I am not a rocket scientist at all ,,but i have to ask questions about why Japan built these nuclear power plants beside the sea next to a majer fault line
The entire set of islands that comprise japan are perched on the meeting point of 3 major tectonic plates (The eurasia plate, the philipines plate and the pacific plate), there is literally nowhere they can build anything that is truely more than a few km from a fault-line. As it is, fukushima isn't ON a fault line, it's about 20km from one.
As for building it near the sea, well, that's cooling for you, you either build near the sea or near a river.
and why didn't they build these reactors below sea level as a failsafe and just flood them using some type of diek method,
That wouldn't possibly work. There are reactor designs that use passive cooling NOW, but there weren't 40 years ago when the Fukushima plants were built. Ironically, they were due to be replaced later this year with more modern designs that would have invariably had passive cooling.

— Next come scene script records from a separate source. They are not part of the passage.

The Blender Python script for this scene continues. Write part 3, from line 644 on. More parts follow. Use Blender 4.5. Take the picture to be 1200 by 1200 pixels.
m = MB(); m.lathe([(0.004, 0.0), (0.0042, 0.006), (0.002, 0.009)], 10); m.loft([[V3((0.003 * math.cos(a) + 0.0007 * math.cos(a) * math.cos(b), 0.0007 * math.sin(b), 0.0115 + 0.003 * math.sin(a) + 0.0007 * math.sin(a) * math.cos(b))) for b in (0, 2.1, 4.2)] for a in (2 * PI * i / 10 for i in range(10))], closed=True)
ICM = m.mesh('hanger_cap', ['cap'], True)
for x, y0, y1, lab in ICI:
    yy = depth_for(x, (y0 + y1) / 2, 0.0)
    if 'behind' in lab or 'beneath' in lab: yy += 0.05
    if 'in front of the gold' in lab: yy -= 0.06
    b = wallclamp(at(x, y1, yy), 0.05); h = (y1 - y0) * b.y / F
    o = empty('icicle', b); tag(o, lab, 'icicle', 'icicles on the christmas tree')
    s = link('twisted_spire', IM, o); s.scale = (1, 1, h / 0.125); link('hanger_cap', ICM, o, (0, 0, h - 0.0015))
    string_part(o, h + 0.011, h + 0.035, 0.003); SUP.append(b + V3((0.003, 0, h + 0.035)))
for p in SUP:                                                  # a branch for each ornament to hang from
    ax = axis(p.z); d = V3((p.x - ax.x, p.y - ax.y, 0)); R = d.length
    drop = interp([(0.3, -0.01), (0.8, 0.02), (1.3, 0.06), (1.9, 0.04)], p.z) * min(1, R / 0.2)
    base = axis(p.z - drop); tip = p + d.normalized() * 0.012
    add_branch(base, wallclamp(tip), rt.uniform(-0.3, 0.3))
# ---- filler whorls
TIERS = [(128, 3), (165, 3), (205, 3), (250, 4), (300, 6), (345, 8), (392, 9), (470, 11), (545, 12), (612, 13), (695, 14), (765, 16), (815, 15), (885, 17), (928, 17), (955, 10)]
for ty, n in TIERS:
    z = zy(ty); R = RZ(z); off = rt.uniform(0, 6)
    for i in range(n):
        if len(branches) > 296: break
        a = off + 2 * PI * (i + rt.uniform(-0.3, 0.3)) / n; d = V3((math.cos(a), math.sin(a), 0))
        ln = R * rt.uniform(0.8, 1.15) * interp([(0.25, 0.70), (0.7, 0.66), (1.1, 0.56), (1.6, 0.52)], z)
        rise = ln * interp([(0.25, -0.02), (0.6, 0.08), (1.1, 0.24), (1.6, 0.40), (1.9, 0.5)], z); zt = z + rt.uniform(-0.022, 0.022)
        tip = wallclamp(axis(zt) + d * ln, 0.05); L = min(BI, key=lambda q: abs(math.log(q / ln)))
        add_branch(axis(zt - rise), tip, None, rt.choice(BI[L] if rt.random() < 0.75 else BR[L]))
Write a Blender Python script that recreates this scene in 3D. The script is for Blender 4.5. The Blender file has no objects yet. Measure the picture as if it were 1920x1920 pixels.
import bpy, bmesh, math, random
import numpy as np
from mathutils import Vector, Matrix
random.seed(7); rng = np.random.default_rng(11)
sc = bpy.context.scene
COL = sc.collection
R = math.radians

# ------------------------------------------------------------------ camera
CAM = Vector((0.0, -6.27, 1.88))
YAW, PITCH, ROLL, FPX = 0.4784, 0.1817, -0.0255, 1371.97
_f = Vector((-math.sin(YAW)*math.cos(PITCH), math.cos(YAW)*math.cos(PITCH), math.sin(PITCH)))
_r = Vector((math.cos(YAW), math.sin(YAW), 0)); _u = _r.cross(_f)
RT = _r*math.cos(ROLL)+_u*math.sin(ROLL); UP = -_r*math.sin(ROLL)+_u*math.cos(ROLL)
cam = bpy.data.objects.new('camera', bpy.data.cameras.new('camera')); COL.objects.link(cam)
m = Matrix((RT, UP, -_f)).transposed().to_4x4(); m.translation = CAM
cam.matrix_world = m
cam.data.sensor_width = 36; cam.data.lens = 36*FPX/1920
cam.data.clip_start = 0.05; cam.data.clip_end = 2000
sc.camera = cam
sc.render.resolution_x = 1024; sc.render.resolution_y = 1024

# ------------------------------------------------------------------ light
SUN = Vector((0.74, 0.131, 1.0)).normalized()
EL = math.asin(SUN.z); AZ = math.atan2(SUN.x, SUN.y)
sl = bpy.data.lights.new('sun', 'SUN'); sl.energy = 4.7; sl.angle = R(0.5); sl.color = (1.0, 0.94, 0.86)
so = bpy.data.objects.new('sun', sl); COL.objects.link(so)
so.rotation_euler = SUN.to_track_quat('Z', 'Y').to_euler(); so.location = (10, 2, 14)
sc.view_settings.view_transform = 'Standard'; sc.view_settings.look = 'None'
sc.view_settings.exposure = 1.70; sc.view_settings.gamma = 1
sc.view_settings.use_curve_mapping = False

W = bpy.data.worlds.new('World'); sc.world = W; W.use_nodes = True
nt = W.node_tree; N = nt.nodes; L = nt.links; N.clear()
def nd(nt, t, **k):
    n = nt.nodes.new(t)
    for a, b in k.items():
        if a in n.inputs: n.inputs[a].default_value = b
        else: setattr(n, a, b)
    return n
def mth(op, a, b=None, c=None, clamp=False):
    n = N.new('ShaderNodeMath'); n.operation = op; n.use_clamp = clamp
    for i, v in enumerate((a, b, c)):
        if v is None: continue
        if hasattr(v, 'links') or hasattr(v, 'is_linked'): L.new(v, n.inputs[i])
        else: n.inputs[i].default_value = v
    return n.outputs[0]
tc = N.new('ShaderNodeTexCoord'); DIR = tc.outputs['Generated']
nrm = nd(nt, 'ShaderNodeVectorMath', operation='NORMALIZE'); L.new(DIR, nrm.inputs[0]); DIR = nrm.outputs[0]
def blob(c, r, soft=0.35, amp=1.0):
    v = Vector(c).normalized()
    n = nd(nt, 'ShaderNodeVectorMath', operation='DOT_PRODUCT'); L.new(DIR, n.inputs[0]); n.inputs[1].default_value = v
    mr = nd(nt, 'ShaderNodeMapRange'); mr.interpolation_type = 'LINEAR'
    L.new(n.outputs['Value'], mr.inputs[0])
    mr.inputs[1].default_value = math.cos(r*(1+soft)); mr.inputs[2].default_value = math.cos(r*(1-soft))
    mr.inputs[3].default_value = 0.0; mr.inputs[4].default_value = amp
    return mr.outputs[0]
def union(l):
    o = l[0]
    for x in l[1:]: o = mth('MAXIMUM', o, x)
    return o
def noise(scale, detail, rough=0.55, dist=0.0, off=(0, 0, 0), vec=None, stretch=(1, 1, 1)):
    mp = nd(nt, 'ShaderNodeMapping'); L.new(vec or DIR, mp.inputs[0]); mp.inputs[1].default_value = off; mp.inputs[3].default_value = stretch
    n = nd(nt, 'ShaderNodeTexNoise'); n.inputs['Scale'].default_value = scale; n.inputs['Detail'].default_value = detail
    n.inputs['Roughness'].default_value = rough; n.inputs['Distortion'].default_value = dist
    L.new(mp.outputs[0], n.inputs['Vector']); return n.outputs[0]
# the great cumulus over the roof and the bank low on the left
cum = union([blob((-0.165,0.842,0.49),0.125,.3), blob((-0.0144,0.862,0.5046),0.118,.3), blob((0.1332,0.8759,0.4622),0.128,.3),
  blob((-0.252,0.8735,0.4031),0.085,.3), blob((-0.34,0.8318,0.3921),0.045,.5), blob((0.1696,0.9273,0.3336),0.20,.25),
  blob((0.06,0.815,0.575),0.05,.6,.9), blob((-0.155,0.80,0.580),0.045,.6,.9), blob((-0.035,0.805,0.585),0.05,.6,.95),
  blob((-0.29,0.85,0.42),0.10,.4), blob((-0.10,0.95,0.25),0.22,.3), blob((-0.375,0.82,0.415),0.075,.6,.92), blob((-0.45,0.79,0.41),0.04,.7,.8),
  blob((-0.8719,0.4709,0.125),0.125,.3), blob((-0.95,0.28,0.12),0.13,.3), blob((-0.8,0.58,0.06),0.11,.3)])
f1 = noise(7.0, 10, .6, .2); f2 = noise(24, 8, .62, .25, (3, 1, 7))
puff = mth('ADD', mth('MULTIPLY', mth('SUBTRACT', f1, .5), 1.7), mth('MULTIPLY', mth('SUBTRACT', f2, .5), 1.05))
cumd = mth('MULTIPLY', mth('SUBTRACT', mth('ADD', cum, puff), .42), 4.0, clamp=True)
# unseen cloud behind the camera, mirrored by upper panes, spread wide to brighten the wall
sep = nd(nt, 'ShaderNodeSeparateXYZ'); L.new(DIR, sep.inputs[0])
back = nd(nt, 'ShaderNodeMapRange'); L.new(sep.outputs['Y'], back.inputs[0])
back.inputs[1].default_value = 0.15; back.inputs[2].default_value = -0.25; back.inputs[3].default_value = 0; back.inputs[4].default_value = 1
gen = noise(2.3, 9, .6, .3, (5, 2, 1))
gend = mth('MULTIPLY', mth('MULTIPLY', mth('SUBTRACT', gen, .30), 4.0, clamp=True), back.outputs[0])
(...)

Either way, you can't 'just open a gate and flood the reactor'.
it is easier to replace a power plant much harder to relocate a nation.
Every nation should learn right now of what can happen and shut them down.
Ah, anti-nuclear rhetoric.
No-one will be 'relocating an entire nation'. And I think you grossly underestimate the kind of cleanup that dumping hundreds of tonnes of salt water into a nuclear core 'as a precaution' would involve. Especially when minor earthquakes trigger auto-shutdown sequences every few months.
Nature will only tolerate so much
If people think 9.0 is a big earthquake wait for what is to come because of the position of the solar systum ,,there is where the globle warming is coming from not fossel fuels.
Rolls eyes, there's simply nothing I can say to this kind of lunacy, sorry.
sorry to go off in another direction but this is really a majer problem and all of you should let your pollition know your views.
Japan could quite easly be your country.
steve
God bless Japan
Not really, my country doesn't sit on 3 active tectonic plates, nor is it exposed fully to seismic tsunami-generating activity in the deepest ocean on earth - the atlantic cannot generate tsunamis of the size or danger that the pacific can.
The fact remains, of course, that Nuclear power is STILL the safest form of mass-scale power generation with high availability. Not withstanding the death tolls from Chernobyl, SL-1, Windscale, or the potential deaths from Fukushima (and no, 3 mile island doesn't count, not one person died as a result). The total death toll, so far, is about 4000 or so, spread over 60 years of active use of nuclear reactors, compared to the 30,000-300,000 estimated to die
each year from direct effects of coal powered electrical generation - and that's excluding deaths caused due to the need to mine coal to provide stations with fuel, that's just from the particles released from burning coal.
Coal also outstrips nuclear by orders of magnitude in terms of radiological pollution - you
DO realise that coal is radioactive, right?